Reproduce exactly, and only, the lines of the material below running from the line bearing "Write the bpy" through the line bearing "from mathutils.bvhtree import BVHTree". Leave any pictures out.

-- start --

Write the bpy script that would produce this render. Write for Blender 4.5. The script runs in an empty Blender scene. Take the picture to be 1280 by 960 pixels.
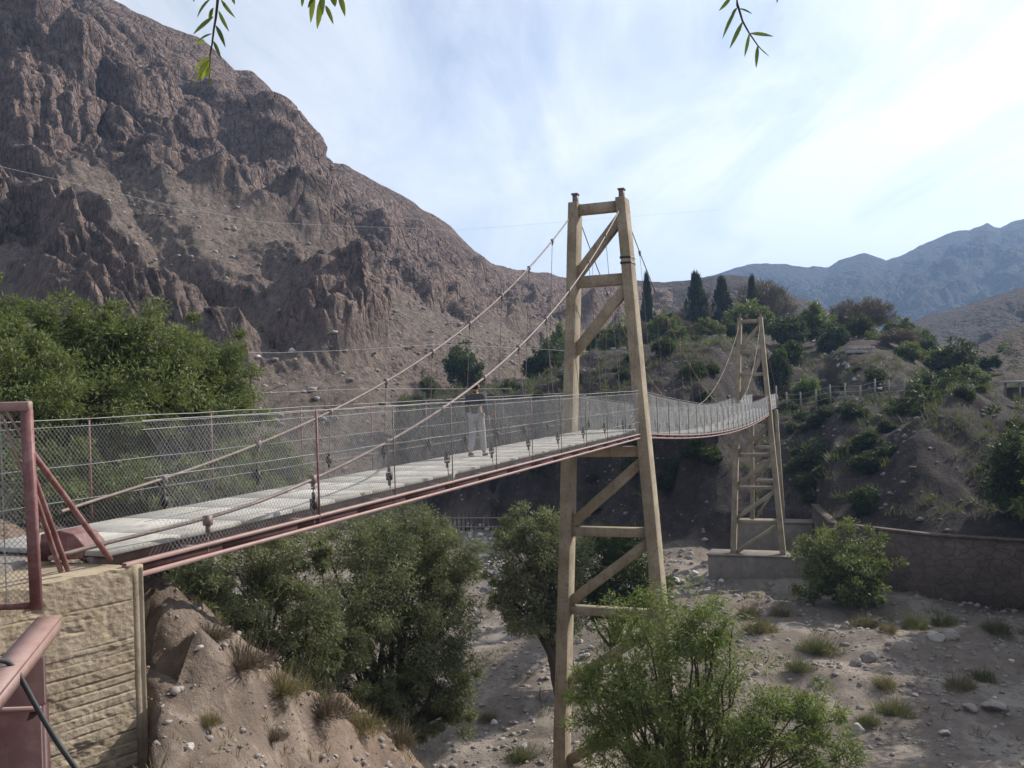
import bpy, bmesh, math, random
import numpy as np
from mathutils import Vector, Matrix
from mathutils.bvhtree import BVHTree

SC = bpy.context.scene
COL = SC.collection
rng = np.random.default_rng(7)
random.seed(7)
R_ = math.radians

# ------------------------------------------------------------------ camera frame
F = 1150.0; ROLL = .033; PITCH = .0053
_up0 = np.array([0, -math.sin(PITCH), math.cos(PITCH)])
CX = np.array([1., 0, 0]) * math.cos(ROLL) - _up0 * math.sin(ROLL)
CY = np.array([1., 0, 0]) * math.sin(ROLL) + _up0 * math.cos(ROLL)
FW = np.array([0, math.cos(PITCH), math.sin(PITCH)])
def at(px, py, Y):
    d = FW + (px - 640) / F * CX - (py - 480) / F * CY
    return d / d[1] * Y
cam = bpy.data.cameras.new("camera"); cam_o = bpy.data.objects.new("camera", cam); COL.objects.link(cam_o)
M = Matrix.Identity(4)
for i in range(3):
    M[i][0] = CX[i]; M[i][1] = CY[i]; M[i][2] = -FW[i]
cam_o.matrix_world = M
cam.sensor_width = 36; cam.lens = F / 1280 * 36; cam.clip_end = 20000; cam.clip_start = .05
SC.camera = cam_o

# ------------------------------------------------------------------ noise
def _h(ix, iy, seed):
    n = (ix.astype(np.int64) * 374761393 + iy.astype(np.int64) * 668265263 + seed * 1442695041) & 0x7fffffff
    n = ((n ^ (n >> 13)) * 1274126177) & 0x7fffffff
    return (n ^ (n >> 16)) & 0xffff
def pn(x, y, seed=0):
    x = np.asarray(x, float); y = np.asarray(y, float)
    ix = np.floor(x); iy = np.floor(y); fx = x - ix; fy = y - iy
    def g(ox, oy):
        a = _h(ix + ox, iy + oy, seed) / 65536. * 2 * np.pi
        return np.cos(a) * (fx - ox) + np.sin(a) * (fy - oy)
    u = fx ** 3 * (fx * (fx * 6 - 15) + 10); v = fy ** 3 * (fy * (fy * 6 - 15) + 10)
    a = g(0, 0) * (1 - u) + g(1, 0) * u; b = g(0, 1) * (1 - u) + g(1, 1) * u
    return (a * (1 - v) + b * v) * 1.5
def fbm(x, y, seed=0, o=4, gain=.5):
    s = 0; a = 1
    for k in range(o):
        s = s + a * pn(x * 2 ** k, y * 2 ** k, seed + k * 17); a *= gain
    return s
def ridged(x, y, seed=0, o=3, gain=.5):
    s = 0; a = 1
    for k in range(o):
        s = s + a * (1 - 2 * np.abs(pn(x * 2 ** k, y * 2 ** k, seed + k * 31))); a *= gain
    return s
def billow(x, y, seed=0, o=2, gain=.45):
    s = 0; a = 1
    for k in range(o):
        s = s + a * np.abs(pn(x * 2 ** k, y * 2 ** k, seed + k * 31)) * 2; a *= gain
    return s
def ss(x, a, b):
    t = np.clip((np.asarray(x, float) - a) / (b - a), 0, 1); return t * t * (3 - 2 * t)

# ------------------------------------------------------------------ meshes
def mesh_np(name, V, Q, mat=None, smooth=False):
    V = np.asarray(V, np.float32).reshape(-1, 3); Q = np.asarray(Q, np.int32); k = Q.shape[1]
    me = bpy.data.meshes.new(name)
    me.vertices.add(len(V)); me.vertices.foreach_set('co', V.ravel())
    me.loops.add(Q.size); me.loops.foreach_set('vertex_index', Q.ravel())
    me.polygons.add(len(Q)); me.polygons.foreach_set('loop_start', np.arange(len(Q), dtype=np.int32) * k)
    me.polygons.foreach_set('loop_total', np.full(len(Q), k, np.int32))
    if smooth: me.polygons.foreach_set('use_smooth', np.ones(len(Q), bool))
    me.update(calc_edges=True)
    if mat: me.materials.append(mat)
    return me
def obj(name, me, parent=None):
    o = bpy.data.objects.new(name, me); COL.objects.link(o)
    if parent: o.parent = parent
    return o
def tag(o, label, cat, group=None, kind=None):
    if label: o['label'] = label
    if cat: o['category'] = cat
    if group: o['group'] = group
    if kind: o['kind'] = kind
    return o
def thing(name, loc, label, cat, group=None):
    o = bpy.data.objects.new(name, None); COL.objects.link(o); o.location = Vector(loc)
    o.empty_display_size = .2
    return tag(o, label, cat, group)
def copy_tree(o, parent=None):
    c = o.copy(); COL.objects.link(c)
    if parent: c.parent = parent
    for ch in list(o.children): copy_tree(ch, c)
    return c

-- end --
-- start --

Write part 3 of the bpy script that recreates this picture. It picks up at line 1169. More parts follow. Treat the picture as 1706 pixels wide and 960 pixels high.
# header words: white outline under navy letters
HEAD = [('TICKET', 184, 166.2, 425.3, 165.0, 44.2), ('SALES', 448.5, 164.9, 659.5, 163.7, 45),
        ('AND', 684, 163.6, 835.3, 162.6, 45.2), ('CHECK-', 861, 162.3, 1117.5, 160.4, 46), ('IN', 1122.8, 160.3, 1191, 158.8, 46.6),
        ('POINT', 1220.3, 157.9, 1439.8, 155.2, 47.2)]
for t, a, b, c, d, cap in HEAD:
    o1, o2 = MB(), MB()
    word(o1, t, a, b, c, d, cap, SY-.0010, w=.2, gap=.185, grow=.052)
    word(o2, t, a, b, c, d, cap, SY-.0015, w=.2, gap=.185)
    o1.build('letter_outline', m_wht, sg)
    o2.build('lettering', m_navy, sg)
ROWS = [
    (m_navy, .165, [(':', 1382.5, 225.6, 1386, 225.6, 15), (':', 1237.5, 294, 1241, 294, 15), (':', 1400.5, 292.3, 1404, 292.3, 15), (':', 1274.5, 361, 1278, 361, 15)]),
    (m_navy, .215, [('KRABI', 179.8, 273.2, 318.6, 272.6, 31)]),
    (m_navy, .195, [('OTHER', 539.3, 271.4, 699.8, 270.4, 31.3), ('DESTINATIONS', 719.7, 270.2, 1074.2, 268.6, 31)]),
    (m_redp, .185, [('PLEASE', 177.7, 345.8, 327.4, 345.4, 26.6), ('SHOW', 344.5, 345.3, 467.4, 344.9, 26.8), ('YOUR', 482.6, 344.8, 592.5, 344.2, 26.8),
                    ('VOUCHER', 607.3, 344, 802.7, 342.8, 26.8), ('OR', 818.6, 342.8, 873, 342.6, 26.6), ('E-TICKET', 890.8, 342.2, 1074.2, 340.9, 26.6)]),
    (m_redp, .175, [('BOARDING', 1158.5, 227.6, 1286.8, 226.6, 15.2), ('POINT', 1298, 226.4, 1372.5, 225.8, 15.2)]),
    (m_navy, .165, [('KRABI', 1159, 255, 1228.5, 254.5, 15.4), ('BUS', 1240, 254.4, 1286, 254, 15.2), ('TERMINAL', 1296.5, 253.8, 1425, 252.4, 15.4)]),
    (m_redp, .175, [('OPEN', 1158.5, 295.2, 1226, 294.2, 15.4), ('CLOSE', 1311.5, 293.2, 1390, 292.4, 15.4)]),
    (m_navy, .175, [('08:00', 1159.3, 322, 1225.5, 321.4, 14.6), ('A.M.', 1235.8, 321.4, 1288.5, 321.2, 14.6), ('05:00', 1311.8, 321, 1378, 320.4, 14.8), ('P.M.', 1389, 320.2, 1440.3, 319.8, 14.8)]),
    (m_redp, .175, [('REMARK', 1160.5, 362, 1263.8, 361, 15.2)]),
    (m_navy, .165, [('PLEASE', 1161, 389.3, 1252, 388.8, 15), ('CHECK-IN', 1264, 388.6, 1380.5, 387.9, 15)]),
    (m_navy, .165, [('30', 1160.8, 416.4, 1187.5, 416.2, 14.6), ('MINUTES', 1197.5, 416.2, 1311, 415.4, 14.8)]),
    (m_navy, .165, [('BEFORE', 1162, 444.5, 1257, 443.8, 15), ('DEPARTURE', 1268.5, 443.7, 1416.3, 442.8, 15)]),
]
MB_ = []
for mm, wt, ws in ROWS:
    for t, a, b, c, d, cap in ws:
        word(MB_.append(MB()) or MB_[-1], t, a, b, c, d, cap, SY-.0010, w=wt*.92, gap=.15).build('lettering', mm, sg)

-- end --
-- start --

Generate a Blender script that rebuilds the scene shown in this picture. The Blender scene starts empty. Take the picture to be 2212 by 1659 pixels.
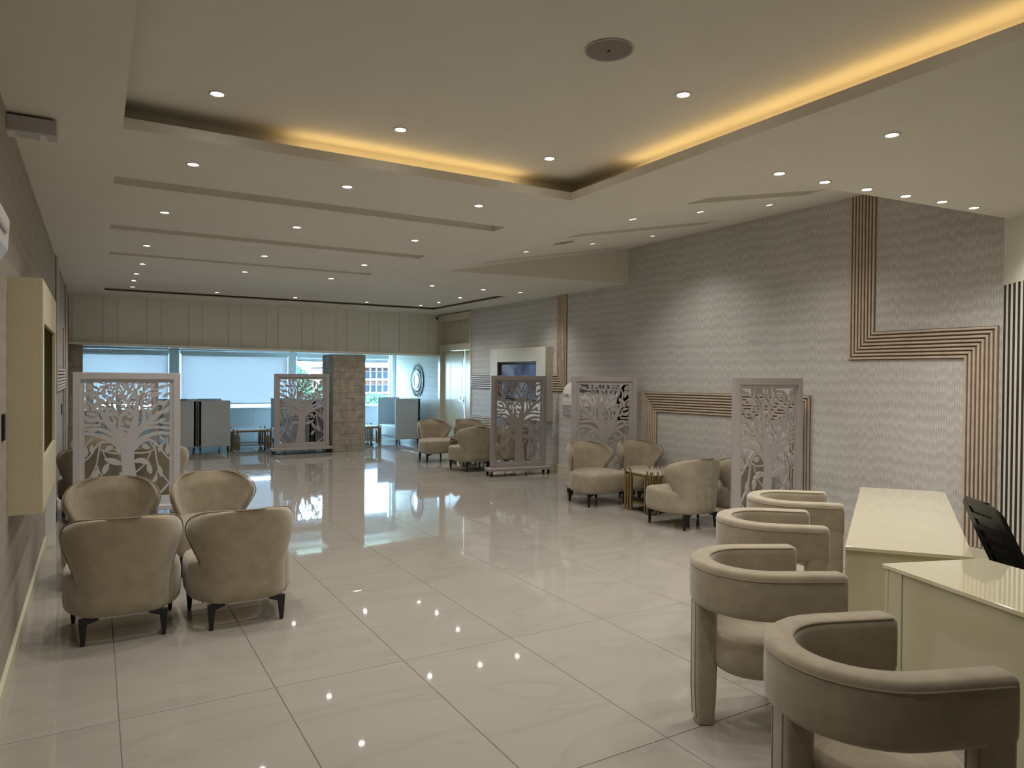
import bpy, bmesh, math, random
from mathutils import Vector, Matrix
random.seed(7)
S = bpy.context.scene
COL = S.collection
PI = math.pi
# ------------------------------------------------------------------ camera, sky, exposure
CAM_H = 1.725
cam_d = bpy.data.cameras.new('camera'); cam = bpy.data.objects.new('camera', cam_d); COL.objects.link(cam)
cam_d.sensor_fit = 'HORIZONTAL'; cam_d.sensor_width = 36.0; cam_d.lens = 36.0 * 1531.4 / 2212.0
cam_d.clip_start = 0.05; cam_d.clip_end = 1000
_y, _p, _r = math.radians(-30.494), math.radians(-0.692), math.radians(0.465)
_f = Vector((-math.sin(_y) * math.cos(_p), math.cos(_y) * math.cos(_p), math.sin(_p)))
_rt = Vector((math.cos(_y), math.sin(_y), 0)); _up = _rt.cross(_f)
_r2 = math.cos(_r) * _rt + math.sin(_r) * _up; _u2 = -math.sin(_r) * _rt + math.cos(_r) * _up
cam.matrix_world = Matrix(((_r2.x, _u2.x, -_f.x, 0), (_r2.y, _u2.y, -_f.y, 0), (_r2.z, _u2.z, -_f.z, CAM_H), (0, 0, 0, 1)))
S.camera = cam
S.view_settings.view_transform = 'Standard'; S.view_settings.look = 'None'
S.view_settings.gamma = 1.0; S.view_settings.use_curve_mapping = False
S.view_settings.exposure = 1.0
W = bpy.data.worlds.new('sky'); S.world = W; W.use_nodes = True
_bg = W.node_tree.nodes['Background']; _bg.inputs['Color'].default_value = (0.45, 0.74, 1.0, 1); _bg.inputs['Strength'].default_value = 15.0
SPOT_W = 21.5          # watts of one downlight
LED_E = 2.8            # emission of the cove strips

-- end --

* [Result below]
Write the bpy script that would produce this render. Write for Blender 4.5. The script runs in an empty Blender scene. Take the picture to be 1280 by 960 pixels.
import bpy, bmesh, math, random
import numpy as np
from mathutils import Vector, Matrix
from mathutils.bvhtree import BVHTree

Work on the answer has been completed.